While there are many motifs and visual vocabularies that one could discuss in this film, water plays a significant role within his oeuvre. Used as a metaphor for the unbound nature of consciousness and memory, the dialectical flow of history, and the medium of film itself, water provides Akomfrah with not only a symbol of unadulterated dynamism but a visual tool to articulate the ways in which history itself flows in and out of the present. Combined with Akomfrah’s career-long investment in technical strategies of disruption, the repeated motif of water and its capacity to cover, permeate, and seep into whatever it touches belies a kind of politics as well. Akomfrah uses water (swamps, rivers, dams, oceans) as a metaphor for the watery burial ground of the Middle Passage and for the continuous cruelty of history, and its ability to render oppressed persons invisible. While the archive might be a manmade construction rife for disruption under Akomfrah’s hand, water is nature’s ultimate disrupter, always reminding us that stability is a myth and the essence of life is perpetual movement.
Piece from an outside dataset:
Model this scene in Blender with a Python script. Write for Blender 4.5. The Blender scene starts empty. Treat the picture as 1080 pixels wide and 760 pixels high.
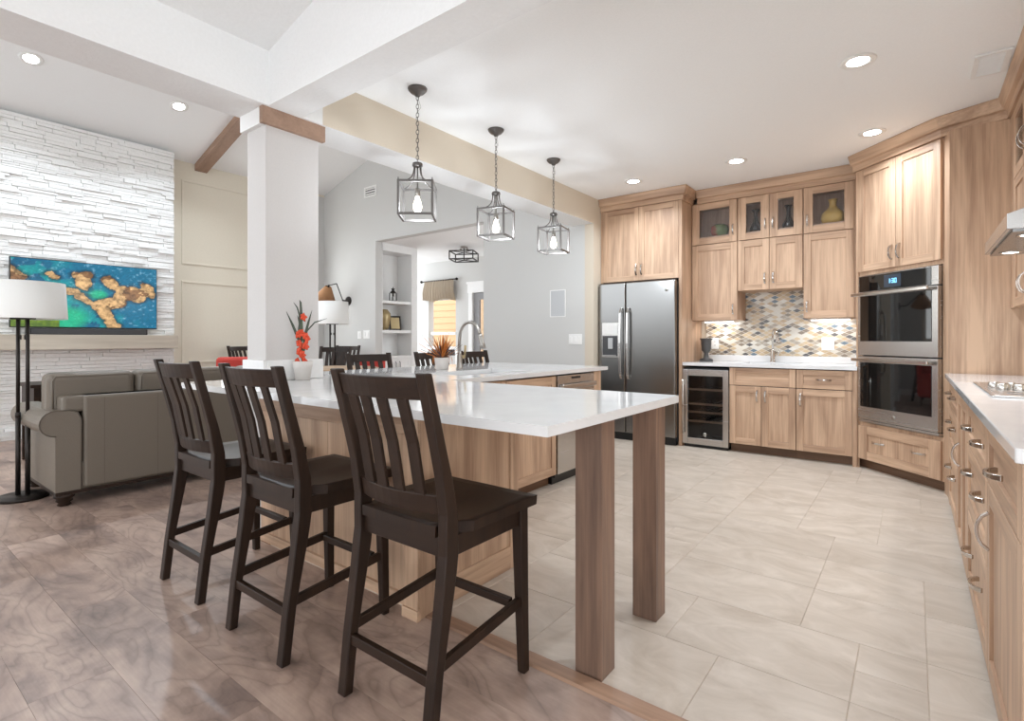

In Precarity, water continues to act as visual metaphor and political message. We see archival footage from the 1927 Great Mississippi Flood of broken levees, destroyed homes, flooded fields, and stagnant water lying still in empty warehouses and drinking wells, as well as contemporary images of Louisiana’s Atlantic coastline and Mississippi River woven into the narrative fabric of the film. Repeated shots of shallow, rocky riverbed are used to stage historical objects, archival documents, and photographs of Bolden and his family — arranged just below the surface of the clear flowing waters, not buried but not visible either — that speak of the musician’s life and career.

“John Akomfrah: Precarity” is on view at the Nasher Museum of Art at Duke University in Durham, North Carolina, through September 2, 2018.